Dolar AS masih menarik untuk jadi topik pembicaraan. Penguatan dolar
AS, atau dengan kata lain, pelemahan rupiah masih terjadi dan sudah
mengkhawatirkan. Nilai mata uang dolar AS telah menembus batas
psikologis Rp 14.000 dan terus bertengger pada kisaran itu.
Dalam situasi pelambatan ekonomi ini, pemerintah tetap percaya diri
dan optimistis. Sikap optimistis memang perlu agar masyarakat tidak
panik sehingga berakibat krisis makin buruk. Meski demikian, sikap
percaya diri dan optimisme yang diperlihatkan pemerintah tidak berhasil
sepenuhnya menutup suasana kepanikan yang menghinggapi pemerintah.
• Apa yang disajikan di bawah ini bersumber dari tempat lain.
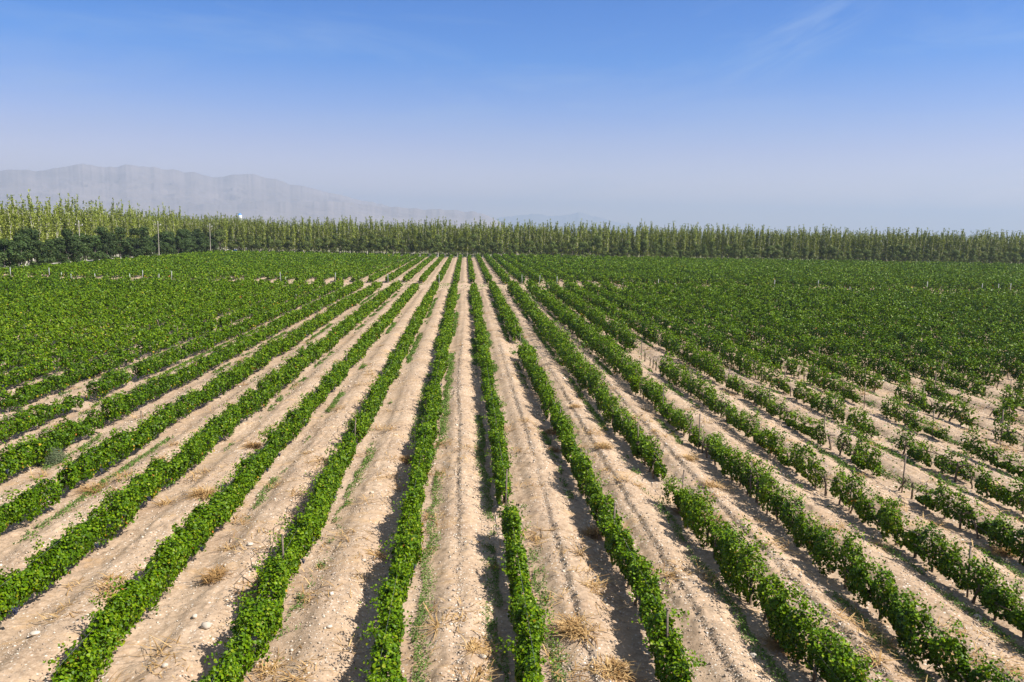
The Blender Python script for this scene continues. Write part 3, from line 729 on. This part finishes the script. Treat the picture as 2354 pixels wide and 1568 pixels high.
def merged(name, spots, arr, mats, zs, label, cat):
    cv = []; cf = []; ct = []; mi = []; off = 0
    for x, y in spots:
        (V, F, T), (tv, tf) = rt.choice(arr); a = rt.uniform(0, 6.28); s = rt.uniform(.9, 1.1); hz_ = rt.uniform(*zs)
        M = np.array([[math.cos(a)*s, -math.sin(a)*s, 0], [math.sin(a)*s, math.cos(a)*s, 0], [0, 0, hz_]]); o_ = np.array([x, y, -.1])
        j = rt.uniform(-.16, .16)
        for v, f, t_, k in ((V, F, np.clip(T+j, 0, 1), 0), (tv, tf, np.zeros(len(tf)), 1)):
            cv.append(v@M.T+o_); cf.append(f+off); off += len(v); ct.append(t_); mi.append(np.full(len(f), k))
    me = mesh(name, np.concatenate(cv), np.concatenate(cf), mats, np.concatenate(ct), False, np.concatenate(mi))
    return tag(link(name, me), label, cat, kind="stuff")
merged("poplar_grove", [(q[0], q[1]) for q in rest], POP, [M_POPLAR, M_POPBARK], (.80, 1.02), "deep grove of more poplars behind the front poplars", "grove")
# far line: dark small trees with whitewashed trunks in front of the poplars
x = -88.0
while x < 238:
    y = 283.5+rt.uniform(-.7, .7)
    if in_view(x, y):
        s = rt.uniform(.78, 1.08)
        if x < 40: lab, grp = "olive green tree with whitewashed trunk at the far end of the vines, before the poplars", "olive trees at the middle far field edge"
        else: lab, grp = "olive green tree with whitewashed trunk in the far tree line on the right", "olive trees in the far right tree line"
        tree("broadleaf_tree", rt.choice(BRDF), (x, y), rt.uniform(0, 6), (s*.9, s*.9, s*rt.uniform(.8, 1.15)), lab, "tree", grp)
    x += rt.uniform(2.1, 3.9)
# undergrowth seen between the trunks
m = 26000; x = rng.uniform(-92, 240, m); y = rng.uniform(292, 299, m); hh = .3+1.3*fbm(x*.22, y*.22, 83, 3)
P = np.stack([x, y, hh*rng.uniform(0, 1, m)-.1], 1)
m2 = 9000; x = rng.uniform(-97.5, -95.8, m2); y = rng.uniform(120, 300, m2); P = np.concatenate([P, np.stack([x, y, (.2+.9*noise(x*.3, y*.3, 84))*rng.uniform(0, 1, m2)-.1], 1)])
V, F = leaves_quad(P, rng.normal(0, .7, P.shape)+np.array([0, 0, .5]), rng.uniform(.3, .6, len(P)), .8)
tag(link("undergrowth", mesh("undergrowth", V, F, M_DARKTREE, rng.uniform(.2, 1, len(P)))), "dark green undergrowth behind the trunks of the tree lines", "undergrowth", kind="stuff")
# woods far beyond
far = []
for k in range(520):
    y = rt.uniform(430, 760); x = rt.uniform(-.6*y, .78*y); far.append((x, y))
M_FARW = leaf_mat("far_wood_leaf", [(0, (.03, .05, .02)), (1, (.09, .11, .04))], trans=.15)
merged("distant_woods", far, POP, [M_FARW, M_POPBARK], (.88, 1.06), "dark far-off woods showing above the tree line", "woods")
# low shrubs under the left trees
SHR = [broad_arrays(95+i, 2.2, 2.4) for i in range(3)]
SHRM = [(mesh("shrub_crown", *c[:2], M_DARKTREE, c[2]), mesh("shrub_stem", *t_, M_BARK, None, True)) for c, t_ in SHR]
for k in range(22):
    y = 140+k*6.4+rt.uniform(-2, 2); ms = rt.choice(SHRM)
    o = link("shrub", None, None, (-86.6+rt.uniform(-1, .8), y, -.35), (0, 0, rt.uniform(0, 6)), (rt.uniform(.7, 1.2),)*3)
    tag(o, "low dark shrub under the tree belt along the left field edge", "shrub", "shrubs under the left tree belt")
    link("crown", ms[0], o); link("stem", ms[1], o)

# ------------------------------------------------------------------ poles, tower, small things at the left
def pole(x, y, hgt, label):
    o = tag(link("utility_pole", None, None, (x, y, -.1)), label, "pole", "utility poles along the left field edge")
    b = Build(); b.tube([(0, 0, -.3), (0, 0, hgt*.5), (0, 0, hgt)], [.13, .11, .09], 8); link("shaft", b.mesh("pole_shaft", M_POLE, True), o)
    b = Build(); b.box((0, 0, hgt-.75), (1.7, .09, .10)); b.tube([(-.5, .06, hgt-.75), (0, .14, hgt-1.3)], .02, 4); b.tube([(.5, .06, hgt-.75), (0, .14, hgt-1.3)], .02, 4)
    link("crossarm", b.mesh("crossarm", M_WIRE), o)
    for xx in (-.75, .75, 0):
        z = hgt-.70 if xx else hgt
        b = Build(); b.tube([(xx, 0, z), (xx, 0, z+.08), (xx, 0, z+.14), (xx, 0, z+.26)], [.03, .07, .05, .06], 8); link("insulator", b.mesh("insulator", M_WHITE, True), o)
POLES = [(-87.5, 188.0, 9.8, "pale utility pole half hidden by the dark left trees"), (-84.5, 227.0, 10.2, "pale utility pole standing clear before a gap of the left trees"),
         (-84.5, 272.0, 10.0, "pale utility pole near the left corner of the field"), (-84.0, 317.0, 9.4, "thin far utility pole among whitewashed trunks beyond the field corner")]
for x, y, h_, lab in POLES: pole(x, y, h_, lab)
b = Build(); ch = [(-86.5, 120.0, 8.9)]+[(q[0], q[1], q[2]) for q in POLES]
for xx in (-.75, .75):
    for (x1, y1, h1), (x2, y2, h2) in zip(ch, ch[1:]):
        pts = [(x1+(x2-x1)*f+xx, y1+(y2-y1)*f, (h1-.55)+(h2-h1)*f-.7*4*f*(1-f)) for f in np.linspace(0, 1, 9)]
        b.tube(pts, .012, 4, 0, False)
tag(link("power_line", b.mesh("power_line", M_HOSE)), "thin dark power line strung between the utility poles on the left", "cable")
d = ray(551, 490); t_ = 415/d.y; tx, ty = d.x*t_, 415.0; th = H+d.z*t_
o = tag(link("water_tower", None, None, (tx, ty, -.1)), "slim white and blue tower rising behind the poplars on the left", "tower")
b = Build(); b.tube([(0, 0, 0), (0, 0, th-3.4)], [.55, .5], 12); link("column", b.mesh("tower_column", M_WHITE, True), o)
b = Build(); b.tube([(0, 0, th-3.4), (0, 0, th-2.9), (0, 0, th-1.2), (0, 0, th-.8)], [.5, 1.0, 1.0, .8], 14); link("tank", b.mesh("tower_tank", M_WHITE, True), o)
b = Build(); b.tube([(0, 0, th-.8), (0, 0, th-.2), (0, 0, th)], [.95, .5, .05], 14); link("cap", b.mesh("tower_cap", M_BLUE, True), o)
p = at(400*.435+700*.575*1.0, 570, 0)
p = Vector((-94.5, 300.0, 0)); d = ray(540, 565.5); t_ = (1.0-H)/d.z; p = Vector((d.x*290/d.y, 290, 0))
b = Build(); b.tube([(0, 0, .0), (0, 0, .06), (0, 0, .55), (0, 0, .6), (0, 0, 1.15), (0, 0, 1.2)], [.55, .6, .6, .63, .6, .5], 14)
tag(link("barrel", b.mesh("barrel", M_BLUE, True), None, (p.x, p.y, .1)), "blue drum standing by the road between the far left trunks", "barrel")
d = ray(568, 570); p = Vector((d.x*287/d.y, 287, 0))
o = tag(link("road_sign", None, None, (p.x, p.y, 0)), "small white board on a post beside the far left road", "sign")
b = Build(); b.tube([(0, 0, -.1), (0, 0, 1.9)], .06, 8); link("post", b.mesh("sign_post", M_HOSE), o)
b = Build(); b.box((0, -.09, 1.7), (.8, .05, .7)); link("board", b.mesh("sign_board", M_WHITE), o)

# ------------------------------------------------------------------ mountains
def mountain(pts, D, seed, depth=1500):
    xs = np.array([q[0] for q in pts], float); ys = np.array([q[1] for q in pts], float)
    xs_ = np.linspace(xs[0], xs[-1], 640); yi = np.interp(xs_, xs, ys)+4.2*(fbm(xs_*.045, xs_*0, seed, 5)-.5)*2
    ns = 90; V = []
    az = []; cr_ = []
    for a, b_ in zip(xs_, yi):
        d = ray(a, b_); L = math.hypot(d.x, d.y); az.append(math.atan2(d.x, d.y)); cr_.append(H+d.z/L*D)
    az = np.array(az); cr_ = np.maximum(np.array(cr_), 1.0)
    s = np.linspace(0, 1.25, ns)
    A, S_ = np.meshgrid(az, s); C_ = np.tile(cr_, (ns, 1))
    rd = D-depth+S_*depth
    u = A*D/330.0; w = rd/210.0
    ridge = 1-np.abs(fbm(u+.7*noise(u, w, seed+9)+.35*w, w, seed+3, 5)*2-1)
    prof = np.where(S_ <= 1, S_**1.25, 1-(S_-1)*1.6)
    wgt = np.clip(np.abs(1-S_)*3.5, 0, 1)
    z = C_*prof*(1-wgt*.24*(1-ridge))-wgt*2
    V = np.stack([np.sin(A)*rd, np.cos(A)*rd, np.where(S_ < .02, -3, z)], -1).reshape(-1, 3); nx = len(az)
    i, j = np.meshgrid(np.arange(nx-1), np.arange(ns-1)); q = j*nx+i
    return V, np.stack([q, q+1, q+nx+1, q+nx], -1).reshape(-1, 4)
M_ROCK = plain("bare_rock", (.235, .19, .175), .95, .08, .002)
RANGES = [([(-260, 420), (-120, 400), (0, 395), (40, 389), (80, 393), (130, 385), (200, 376), (240, 384), (300, 380), (400, 391), (500, 407), (540, 403), (580, 400), (640, 415), (700, 430), (760, 443), (850, 464), (950, 490), (1000, 512)], 9000, 3),
          ([(-260, 480), (0, 472), (200, 478), (400, 474), (540, 470), (600, 463), (700, 463), (780, 464), (860, 473), (1000, 481), (1040, 484), (1090, 488), (1130, 500), (1160, 516)], 7600, 23),
          ([(1120, 512), (1150, 500), (1190, 493), (1230, 490), (1262, 497), (1285, 494), (1330, 488), (1360, 495), (1400, 506), (1440, 516), (1480, 526)], 15500, 43)]
off = 0; VV = []; FF = []
for pts, D, sd in RANGES:
    v, f = mountain(pts, D, sd, 2500 if D > 8000 else 1700); VV.append(v); FF.append(f+off); off += len(v)
tag(link("mountains", mesh("mountains", np.concatenate(VV), np.concatenate(FF), M_ROCK, None, True)), kind="structure")

# ------------------------------------------------------------------ haze
b = Build(); b.box((0, 7400, 349), (24000, 22000, 702))
hm = bpy.data.materials.new("haze"); hm.use_nodes = True; t = hm.node_tree; t.nodes.clear()
o_ = t.nodes.new("ShaderNodeOutputMaterial"); pv = t.nodes.new("ShaderNodeVolumePrincipled")
pv.inputs['Color'].default_value = (.43, .53, .70, 1); pv.inputs['Density'].default_value =   .00015; pv.inputs['Anisotropy'].default_value = .15
t.links.new(pv.outputs[0], o_.inputs['Volume'])
tag(link("haze", b.mesh("haze", hm)), "pale dusty haze filling the air", "haze", kind="stuff")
Semenjak rupiah mengalami keterpurukan, pemerintah sering menuding
faktor eksternal sebagai penyebab utama mata uang Garuda itu loyo, mulai
dari faktor warisan dari rezim masa lalu, krisis Yunani, pelambatan
ekonomi global, hingga kepastian atas keputusan suku bunga Bank Sentral
AS. Semua faktor itu tidak salah dan ikut memberikan andil dalam
dinamika ekonomi dan gejolak finansial.
Namun, terlalu sering menggunakan dalih faktor eksternal dapat
meninabobokkan kita pada persoalan yang seharusnya diprioritaskan.
Seolaholah, persoalannya hanya rupiah versus dolar sehingga banyak yang
lupa bahwa rupiah hanyalah cerminan kondisi perekonomian.
Ketika rupiah terpuruk, itu adalah cermin kelemahan ekonomi. Sangat
disetujui apabila pemerintah terus menyerukan optimisme kendati situasi
riil di masyarakat sudah dirasakan berat. Optimisme itu penting dan
harus.
Tidak terbantahkan bahwa Indonesia masih punya duit, sebagaimana
dikemukakan Presiden Joko Widodo awal pekan ini. APBN masih Rp 460
triliun, APBD Rp 273 triliun, dan BUMN masih punya Rp 130 triliun, belum
termasuk dana pihak swasta. Namun, pegang duit saja belum cukup untuk
memulihkan ekonomi.
Semua dalih dan alasan untuk optimisme, serta daftar penyebab
keterpurukan rupiah itu tidak boleh menjadi imaninasi dan membuat kita
lupa bahwa ada yang salah dengan perekonomian kita. Kesalahan itu harus
diperbaiki dengan cepat oleh tim ekonomi yang kuat dan kreatif.
Kendati sudah agak terlambat, reshuffle kabinet terakhir telah
memperlihatkan komposisi tim ekonomi yang jauh lebih baik dibanding tim
sebelumnya. Artinya, masih ada harapan. Meski tetap harus optimistis,
pemerintah perlu untuk juga jujur dalam menilai situasi yang sedang
berlangsung.
Selain pembenahan terhadap fundamental ekonomi, langkah-langkah
taktis untuk melindungi khalayak miskin harus segera ditempuh. Ekonom
Faisal Basri mengusulkan pengurangan harga bahan bakar minyak. Ada pula
politikus yang menyarankan pembentukan pusat krisis. Apapun itu, kita
sedang menghadapi darurat pembenahan ekonomi.